OK, so it’s more of an engineering challenge. It’s also somehow tangled up in their version of Biblical literalism. So far, it sounds like something even I could do: assemble some basic stuff with cardboard and duct tape — or if I wanted to be fancy, build it with acrylic or 3D printing, buy some large propellor blades on Amazon, and show up. The only difficult part would be the electronics…but they provide that for everyone? There doesn’t seem to be a lot of scientific/engineering work involved. There is one obstacle for me, though.
This event will equip and encourage participants to hold to the authority of God’s Word while learning about STEM from a biblical worldview! Form your team, register, and get designing today!
One of the requirements in the official rulebook is : Application of biblical worldview to the design task. Participants are required to explain how their design is Biblical.
Team showed the importance of standing on the authority of God’s Word when faced with complex environmental issues.
Uh, where in the Bible does it talk about wind turbines and electricity and wind power?

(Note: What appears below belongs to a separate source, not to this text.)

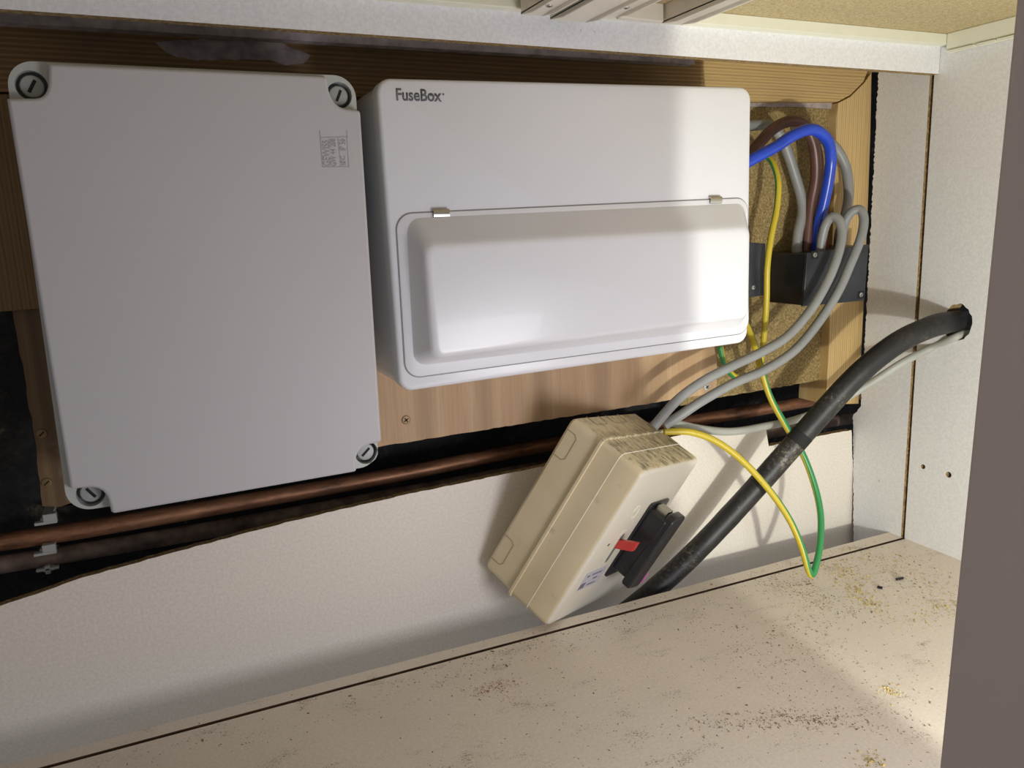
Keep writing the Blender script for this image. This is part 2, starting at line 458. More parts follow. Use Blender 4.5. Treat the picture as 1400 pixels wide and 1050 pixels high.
# worktop underside and trims
zc = P(1308, 47, 1, .603).z
wt = thing('worktop', 'raw chipboard underside of the worktop above the cupboard', 'worktop', (.4, .4, zc + .02))
bm = bmesh.new(); box_bm(bm, (-.7, .09, zc), (1.0, .79, zc + .03)); from_bm('board', bm, 'chipface', wt)
bm = bmesh.new()  # opaque patch laid on the glass, painting the dark refraction seen there
ta, tb = PY(1000, 19, .603), PY(1308, 47, .603); tc, td = PY(1000, 37, .603), PY(1308, 62, .603)
dz = tb.z - td.z
add_prism(bm, [V((-.7, .603, zc)), V((X0 - .001, .603, zc)), V((X0 - .001, .603, zc - dz)), V((-.7, .603, zc - dz))], (0, .06, 0))
from_bm('rear_trim_strip', bm, 'trim', wt, bevel=.0008)
bm = bmesh.new()  # opaque patch laid on the glass, painting the dark refraction seen there
box_bm(bm, (X0 - .006, .11, zc - .0165), (X0 + .018, .6025, zc)); from_bm('side_trim_strip', bm, 'trim', wt, bevel=.0008)
bm = bmesh.new()  # opaque patch laid on the glass, painting the dark refraction seen there
for k, (a, b) in enumerate(((.46, .547), (.549, .568), (.571, .600))):
    box_bm(bm, (X0 - .0075, a, zc - .0195), (X0 - .0005, b, zc - .0172))
o = from_bm('sealant_flake', bm, 'trim', wt)
# paler lath seen behind the rail
bm = bmesh.new()  # opaque patch laid on the glass, painting the dark refraction seen there
q0, q1 = PY(-5, 30, .662), PY(950, 88, .662)
add_prism(bm, [q0, q1, q1 + V((0, 0, .012)), q0 + V((0, 0, .018))], (0, .012, 0))
tag(from_bm('packing_lath', bm, 'plaster'), 'thin grey lath tucked behind the white top rail', 'lath')

# ================================================================== TIMBER FRAME
fr = thing('timber_frame', 'pine batten frame fixed to the wall behind the fuse boxes', 'frame', (.3, .72, -.1))
bt = lambda px, py: PY(px, py, YW)
# top batten: left length coloured darker, the white box's cast shadow put into its wood
tl, tr = bt(-40, 25), bt(1189, 92)
bl, br_ = bt(-40, 125), bt(1030, 140)
slab('top_batten', [tl + V((0, 0, .02)), tr + V((.0, 0, .02)), tr, bt(1181, 112), bt(1163, 130), bt(1146, 139), bt(966, 139), bt(962, 90), bt(964, 60)], (0, .045, 0), 'pine', fr, bevel=.0012)
slab('top_batten', [tl + V((0, 0, .02)), bt(963.5, 60), bt(961.5, 90), bt(965.5, 139), bl], (0, .045, 0), 'pine_shaded', fr, bevel=.0006)['label'] = 'left length of the top batten, darkened as in shadow'
slab('right_batten', [bt(1146, 141), bt(1163, 132), bt(1182, 113), bt(1191, 100), bt(1192, 90), bt(1190, 190), bt(1186, 300), bt(1181, 420), bt(1174, 552), bt(1129, 553), bt(1133, 480), bt(1139, 300), bt(1144, 160)], (0, .045, 0), 'pine_v', fr, bevel=.0012)
slab('left_batten', [bt(-40, 128), bt(14, 128), bt(60, 422), bt(-40, 429)], (0, .04, 0), 'pine_v_shaded', fr, bevel=.001)
slab('plaster_bead', [PY(1000, 138, .7095), PY(1143, 141, .7095), PY(1140, 149, .7095), PY(1085, 146, .7095), PY(1000, 146, .7095)], (0, .002, 0), 'plaster', fr)
# plaster smear on the top batten
r_ = random.Random(11)
sm = [bt(211, 57), bt(245, 55), bt(290, 53), bt(345, 52), bt(372, 50), bt(395, 64), bt(425, 75), bt(415, 86), bt(392, 90), bt(370, 82), bt(330, 82), bt(270, 82), bt(235, 76)]
bm = bmesh.new(); vc = bm.verts.new(sum((p for p in sm), V()) / len(sm) + V((0, -.0012, 0)))
oc = [bm.verts.new(p + V((0, -.0002, 0))) for p in jag(sm + [sm[0]], .0006, .004, 4)[:-1]]
ic = [bm.verts.new(v.co.lerp(vc.co, .25) + V((0, -.0008, 0))) for v in oc]
for i in range(len(oc)):
    j = (i + 1) % len(oc); bm.faces.new((oc[i], oc[j], ic[j], ic[i])); bm.faces.new((ic[i], ic[j], vc))
o = from_bm('plaster_smear', bm, 'plaster', fr)

# dirty chipboard behind the cables
CHY = .712
cp = lambda px, py: PY(px, py, CHY)
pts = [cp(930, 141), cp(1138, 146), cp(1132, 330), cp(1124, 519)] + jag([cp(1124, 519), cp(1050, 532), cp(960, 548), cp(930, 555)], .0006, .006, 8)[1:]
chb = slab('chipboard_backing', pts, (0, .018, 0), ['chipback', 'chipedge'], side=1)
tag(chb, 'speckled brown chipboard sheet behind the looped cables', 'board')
# plywood under the consumer unit
PLY = .6935
pp = lambda px, py: PY(px, py, PLY)
pl = thing('plywood_board', 'light plywood board carrying the wide white fuse box', 'board', (.3, PLY, -.1))
pts = [pp(470, 300), pp(979, 300), pp(980, 480), pp(980, 537)] + jag([pp(980, 537), pp(760, 572), pp(523, 610), pp(490, 616)], .0004, .006, 9)[1:]
slab('panel', pts, (0, .0085, 0), ['ply', 'chipedge'], pl, side=1)
for (x, y, m_) in ((555, 574, 'brass'), (966, 529, 'zinc')):
    screw('screw', pp(x, y) + V((0, -.0003, 0)), .0042, pl, m_, True, .6)
# narrow brown board at left
nb = thing('narrow_board', 'narrow dark brown board behind the left edge of grey box', 'board', PY(60, 560, .713))
nq = lambda px, py: PY(px, py, .713)
pts = [nq(16, 425), nq(95, 420), nq(110, 690)] + jag([nq(110, 683), nq(85, 693), nq(58, 692)], .0006, .003, 3) + jag([nq(58, 692), nq(48, 600), nq(17, 425)], .0007, .008, 13)[1:]
slab('plank', pts, (0, .016, 0), 'board_dark', nb)
for (x, y) in ((57, 593), (64, 660)):
    screw('screw', nq(x, y) + V((0, -.0003, 0)), .0040, nb, 'brass', False, .7)

# loose white back panel offcut
by = lambda px, py: PY(px, py, YW)
top = [by(-200, 888), by(0, 829), by(112, 790), by(235, 756), by(400, 712), by(560, 675), by(740, 638), by(935, 594), by(1047, 585)]
t1 = jag(top, .0004, .006, 21)
t2 = jag([by(1051, 610), by(1100, 600), by(1164, 588)], .0005, .006, 22)
t3 = jag([by(1164, 588), by(1167, 660), by(1168, 750)], .0005, .005, 23)
pts = t1 + t2 + t3[1:] + [V((t3[-1].x, YW, -.56)), V((top[0].x, YW, -.56))]
# the sheet has a cut-out where the tilted isolator box sinks through it
def box_section():
    B_ = Matrix(((0.83075066, -0.39207562, -0.39513300), (0.52662895, 0.32364241, 0.78607731), (-0.18031997, -0.86112270, 0.47534451)))
    cs = {(i, j, k): V((.37230055, .55891149, -.21392125)) + B_ @ V((.14373 * i, .18410 * j, .08606 * k)) for i in (0, 1) for j in (0, 1) for k in (0, 1)}
    q = []
    for a in cs:
        for b in cs:
            if sum(abs(x - y) for x, y in zip(a, b)) == 1 and a < b:
                A, C_ = cs[a], cs[b]
                for yy in (YW, YW + .008):
                    if (A.y - yy) * (C_.y - yy) < 0:
                        t = (yy - A.y) / (C_.y - A.y); q.append((A.lerp(C_, t).x, A.lerp(C_, t).z))
                if YW < A.y < YW + .008: q.append((A.x, A.z))
    q = sorted(set(q)); hull = []
    for seq in (q, q[::-1]):
        h = []
        for p in seq:
            while len(h) > 1 and (h[-1][0] - h[-2][0]) * (p[1] - h[-2][1]) - (h[-1][1] - h[-2][1]) * (p[0] - h[-2][0]) <= 0: h.pop()
            h.append(p)
        hull += h[:-1]
    return [V((x, YW, z)) for x, z in hull]
sec = box_section()
def inside(p):
    n = len(sec); sg = [((sec[(i + 1) % n].x - sec[i].x) * (p.z - sec[i].z) - (sec[(i + 1) % n].z - sec[i].z) * (p.x - sec[i].x)) for i in range(n)]
    return all(v > 0 for v in sg) or all(v < 0 for v in sg)
def cross_side(a, b, x0):          # point of segment a-b at the height of the board edge near x0
    zz = min(t1, key=lambda p: abs(p.x - x0)).z
    t = (zz - a.z) / (b.z - a.z); return a.lerp(b, max(0, min(1, t)))
lo = sorted(sec, key=lambda p: p.z); bot, left, hi = lo[0], lo[1], lo[-1]; rgt = max(sec, key=lambda p: p.x)
keep = [p for p in t1 if not inside(p)]
ent, ext = cross_side(left, hi, .415), cross_side(bot, rgt, .452)
t1 = [p for p in keep if p.x < ent.x - .0005] + [ent, left, bot, ext] + [p for p in keep if p.x > ext.x + .0005]
pts = t1 + t2 + t3[1:] + [V((t3[-1].x, YW, -.56)), V((top[0].x, YW, -.56))]
wb = slab('back_panel_offcut', pts, (0, .008, 0), ['pearl_warm', 'chipedge'], side=1)
tag(wb, 'white hardboard sheet with broken top edge behind the base', 'panel')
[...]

Or about “complex environmental issues”? The Biblical perspective on environmentalism is that humans must subdue and rule the natural world, and AiG has some rather regressive views on that.

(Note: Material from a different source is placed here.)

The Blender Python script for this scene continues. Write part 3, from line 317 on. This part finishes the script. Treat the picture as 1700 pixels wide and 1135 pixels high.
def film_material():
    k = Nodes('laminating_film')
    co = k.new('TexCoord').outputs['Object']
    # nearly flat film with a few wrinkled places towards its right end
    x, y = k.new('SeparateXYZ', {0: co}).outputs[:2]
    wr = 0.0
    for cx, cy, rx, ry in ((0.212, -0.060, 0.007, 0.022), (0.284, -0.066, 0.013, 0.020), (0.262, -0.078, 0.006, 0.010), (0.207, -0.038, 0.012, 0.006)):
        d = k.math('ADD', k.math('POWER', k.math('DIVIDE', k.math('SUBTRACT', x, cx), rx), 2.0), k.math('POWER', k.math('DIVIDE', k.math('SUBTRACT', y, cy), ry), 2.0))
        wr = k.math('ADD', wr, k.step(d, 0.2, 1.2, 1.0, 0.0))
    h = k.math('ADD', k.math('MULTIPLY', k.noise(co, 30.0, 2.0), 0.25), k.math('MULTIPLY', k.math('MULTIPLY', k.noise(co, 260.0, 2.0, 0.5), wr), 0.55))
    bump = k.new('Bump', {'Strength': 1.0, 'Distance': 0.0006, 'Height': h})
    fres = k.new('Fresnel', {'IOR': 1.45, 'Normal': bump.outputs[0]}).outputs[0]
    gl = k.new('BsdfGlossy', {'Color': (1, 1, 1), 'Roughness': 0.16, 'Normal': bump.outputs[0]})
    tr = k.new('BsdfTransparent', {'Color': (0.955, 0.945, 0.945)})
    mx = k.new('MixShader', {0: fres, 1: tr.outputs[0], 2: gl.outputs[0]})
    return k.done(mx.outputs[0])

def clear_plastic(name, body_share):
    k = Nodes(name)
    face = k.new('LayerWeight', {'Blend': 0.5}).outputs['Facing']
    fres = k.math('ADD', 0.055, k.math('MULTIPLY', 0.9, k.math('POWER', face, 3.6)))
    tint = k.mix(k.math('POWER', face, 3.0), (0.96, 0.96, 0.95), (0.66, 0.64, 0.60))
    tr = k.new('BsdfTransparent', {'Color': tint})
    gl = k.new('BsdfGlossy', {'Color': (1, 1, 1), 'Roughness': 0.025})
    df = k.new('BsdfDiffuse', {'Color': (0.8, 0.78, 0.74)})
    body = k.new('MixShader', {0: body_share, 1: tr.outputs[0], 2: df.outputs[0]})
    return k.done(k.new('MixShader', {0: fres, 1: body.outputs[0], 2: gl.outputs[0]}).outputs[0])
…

While some, like Dr. Michael Nortcott, think — as he expresses it repeatedly in his recent book A Moral Climate: The Ethics of Global Warming — that we must choose between people’s rising out of poverty and protecting the environment, as if either prevented the other (a bifurcation fallacy), we believe the two are not exclusive alternatives but mutually interdependent. A clean, healthful, beautiful environment being a costly good, and wealthier people being able to afford more of a costly good than poor people, it follows that growing wealth — accompanied by ethics and values informed by Scripture, and in the context of a just civil social order — can protect and improve our surroundings (the real meaning, by the way, of the word environment) rather than degrade them.
I don’t know whether that’s derived from the prosperity gospel or effective altruism, they can be hard to tell apart. I do know that they’re reading an awful lot into the Bible, and I wouldn’t want to contribute to that.
I will be interested to see what ludicrous lump of propaganda wins the contest — it’ll be held in November 2024.